Until recently, the Bhutan region has been thought to be the only segment of the Himalayas not having experienced a major earthquake over the past half millennium.

'Major earthquake could hit Bhutan too'

Combining historical documents with new geological data, the researchers determined that the 1714 earthquake likely occurred in west central Bhutan, where most of the population lives, and had a magnitude of at least 7.5 to 8.5

"We are able for the first time to say, yes, Bhutan is really seismogenic, and not a quiet place in the Himalayas," said lead author of the study Gyorgy Hetenyi, a geophysicist at University of Lausanne, Switzerland.

The main fault at the foot of the Himalayan mountains can likely generate destructive, major earthquakes along its entire 2,400-kilometre length, the study said.

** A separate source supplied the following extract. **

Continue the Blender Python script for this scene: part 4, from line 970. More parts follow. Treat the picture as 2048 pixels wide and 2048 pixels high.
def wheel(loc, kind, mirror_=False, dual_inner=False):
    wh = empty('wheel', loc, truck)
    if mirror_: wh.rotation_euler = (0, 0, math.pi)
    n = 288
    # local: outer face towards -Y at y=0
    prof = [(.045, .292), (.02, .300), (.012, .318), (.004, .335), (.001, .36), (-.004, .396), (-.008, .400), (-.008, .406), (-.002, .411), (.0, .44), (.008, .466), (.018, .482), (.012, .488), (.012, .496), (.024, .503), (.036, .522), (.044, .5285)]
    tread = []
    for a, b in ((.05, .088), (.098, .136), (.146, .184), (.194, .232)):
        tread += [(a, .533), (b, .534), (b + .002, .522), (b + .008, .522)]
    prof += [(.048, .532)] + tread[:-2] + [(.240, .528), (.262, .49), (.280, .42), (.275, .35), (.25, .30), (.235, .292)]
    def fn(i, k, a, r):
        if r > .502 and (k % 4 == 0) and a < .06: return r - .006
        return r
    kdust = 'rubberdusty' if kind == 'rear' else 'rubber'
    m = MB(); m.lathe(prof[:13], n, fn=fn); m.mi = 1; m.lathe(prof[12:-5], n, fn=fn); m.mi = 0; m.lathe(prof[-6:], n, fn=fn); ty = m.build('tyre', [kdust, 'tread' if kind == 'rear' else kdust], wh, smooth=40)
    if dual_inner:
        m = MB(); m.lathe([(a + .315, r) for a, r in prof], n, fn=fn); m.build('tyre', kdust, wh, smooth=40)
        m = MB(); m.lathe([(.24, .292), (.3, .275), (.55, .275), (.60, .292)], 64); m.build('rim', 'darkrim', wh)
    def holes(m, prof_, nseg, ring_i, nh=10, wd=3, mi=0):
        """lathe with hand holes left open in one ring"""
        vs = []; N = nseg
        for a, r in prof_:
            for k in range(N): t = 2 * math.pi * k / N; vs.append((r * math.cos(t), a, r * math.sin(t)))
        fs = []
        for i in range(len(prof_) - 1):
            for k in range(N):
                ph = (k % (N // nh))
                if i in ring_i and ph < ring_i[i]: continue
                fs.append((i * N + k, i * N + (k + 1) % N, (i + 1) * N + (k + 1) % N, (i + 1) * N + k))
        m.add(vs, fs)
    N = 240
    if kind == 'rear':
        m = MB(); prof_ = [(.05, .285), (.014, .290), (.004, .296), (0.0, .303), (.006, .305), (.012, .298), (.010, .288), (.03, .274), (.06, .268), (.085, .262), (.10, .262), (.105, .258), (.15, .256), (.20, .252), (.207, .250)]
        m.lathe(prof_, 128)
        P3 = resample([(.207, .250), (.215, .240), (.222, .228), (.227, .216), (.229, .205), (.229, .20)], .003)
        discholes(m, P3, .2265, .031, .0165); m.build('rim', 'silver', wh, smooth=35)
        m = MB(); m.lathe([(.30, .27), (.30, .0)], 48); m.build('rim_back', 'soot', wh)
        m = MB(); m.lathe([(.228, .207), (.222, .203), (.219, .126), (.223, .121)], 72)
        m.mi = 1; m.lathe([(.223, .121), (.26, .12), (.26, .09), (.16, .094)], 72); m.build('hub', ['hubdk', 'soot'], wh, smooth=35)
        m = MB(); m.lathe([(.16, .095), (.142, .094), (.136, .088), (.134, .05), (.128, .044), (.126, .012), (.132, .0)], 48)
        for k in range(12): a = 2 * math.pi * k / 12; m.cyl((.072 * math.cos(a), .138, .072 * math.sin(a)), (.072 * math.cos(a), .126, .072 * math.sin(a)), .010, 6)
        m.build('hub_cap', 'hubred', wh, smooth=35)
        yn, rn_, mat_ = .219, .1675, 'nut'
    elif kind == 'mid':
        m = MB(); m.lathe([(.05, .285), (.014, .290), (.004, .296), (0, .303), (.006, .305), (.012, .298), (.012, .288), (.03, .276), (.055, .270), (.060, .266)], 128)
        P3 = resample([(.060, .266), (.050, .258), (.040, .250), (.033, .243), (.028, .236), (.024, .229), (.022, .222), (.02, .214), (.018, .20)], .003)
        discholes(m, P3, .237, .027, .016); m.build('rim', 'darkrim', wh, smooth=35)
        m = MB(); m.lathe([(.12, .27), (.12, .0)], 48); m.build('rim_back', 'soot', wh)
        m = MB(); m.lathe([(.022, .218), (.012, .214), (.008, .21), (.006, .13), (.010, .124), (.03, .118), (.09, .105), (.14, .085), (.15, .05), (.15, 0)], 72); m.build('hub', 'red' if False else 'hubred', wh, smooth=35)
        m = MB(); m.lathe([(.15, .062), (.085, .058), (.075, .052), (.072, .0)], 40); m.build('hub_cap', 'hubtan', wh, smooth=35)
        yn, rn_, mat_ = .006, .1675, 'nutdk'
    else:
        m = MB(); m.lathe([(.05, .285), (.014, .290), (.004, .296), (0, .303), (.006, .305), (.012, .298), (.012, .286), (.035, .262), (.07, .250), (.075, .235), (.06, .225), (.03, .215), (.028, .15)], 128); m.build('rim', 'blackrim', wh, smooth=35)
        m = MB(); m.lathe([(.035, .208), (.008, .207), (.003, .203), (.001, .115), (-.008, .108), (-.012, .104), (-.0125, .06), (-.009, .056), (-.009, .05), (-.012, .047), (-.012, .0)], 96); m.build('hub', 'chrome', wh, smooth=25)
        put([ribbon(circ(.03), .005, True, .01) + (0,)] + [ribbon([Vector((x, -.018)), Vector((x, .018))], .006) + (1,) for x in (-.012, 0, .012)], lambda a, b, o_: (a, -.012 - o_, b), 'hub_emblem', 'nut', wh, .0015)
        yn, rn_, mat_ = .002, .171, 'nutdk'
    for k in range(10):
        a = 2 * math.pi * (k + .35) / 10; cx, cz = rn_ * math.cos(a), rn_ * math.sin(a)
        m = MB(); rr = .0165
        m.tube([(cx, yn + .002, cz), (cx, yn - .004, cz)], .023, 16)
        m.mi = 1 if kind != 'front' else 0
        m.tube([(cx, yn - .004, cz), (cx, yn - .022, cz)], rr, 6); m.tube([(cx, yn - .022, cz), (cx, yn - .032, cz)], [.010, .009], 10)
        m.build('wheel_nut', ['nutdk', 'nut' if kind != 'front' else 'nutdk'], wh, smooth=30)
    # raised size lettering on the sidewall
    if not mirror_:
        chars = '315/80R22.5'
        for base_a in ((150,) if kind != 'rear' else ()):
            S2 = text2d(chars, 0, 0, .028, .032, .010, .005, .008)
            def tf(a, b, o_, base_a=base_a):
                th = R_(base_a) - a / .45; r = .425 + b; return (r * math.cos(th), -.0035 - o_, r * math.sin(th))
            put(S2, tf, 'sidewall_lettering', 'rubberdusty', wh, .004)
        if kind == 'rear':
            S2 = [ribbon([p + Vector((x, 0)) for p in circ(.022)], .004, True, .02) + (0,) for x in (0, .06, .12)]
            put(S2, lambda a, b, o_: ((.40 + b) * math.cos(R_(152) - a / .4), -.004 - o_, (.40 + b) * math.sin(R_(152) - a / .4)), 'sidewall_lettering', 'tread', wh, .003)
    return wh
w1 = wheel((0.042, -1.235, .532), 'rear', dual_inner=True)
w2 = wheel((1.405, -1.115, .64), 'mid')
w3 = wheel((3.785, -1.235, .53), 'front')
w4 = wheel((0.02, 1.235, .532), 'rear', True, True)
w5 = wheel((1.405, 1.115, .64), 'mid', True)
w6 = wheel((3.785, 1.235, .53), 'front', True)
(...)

The Himalayas have produced some of the world's largest earthquakes, like the April 2015 earthquake that devastated Nepal.

But scientists had not been able to prove whether every region along the 2,400-kilometre arc was seismogenic, or capable of producing quakes.

Bhutan was one of the last open gaps along the mountain chain -- the country had no records of recent major earthquakes and no major seismological work had been done there.

By filling this gap, the new study, accepted for publication in Geophysical Research Letters, a journal of the American Geophysical Union, helps the millions of residents in the region understand its potential for natural hazards, according to Hetenyi.

The highest mountain range on Earth, the Himalayas are the product of the Indian tectonic plate subducting under the Eurasian Plate. The mountains span a northwest to southeast arc roughly 2,400 kilometres long.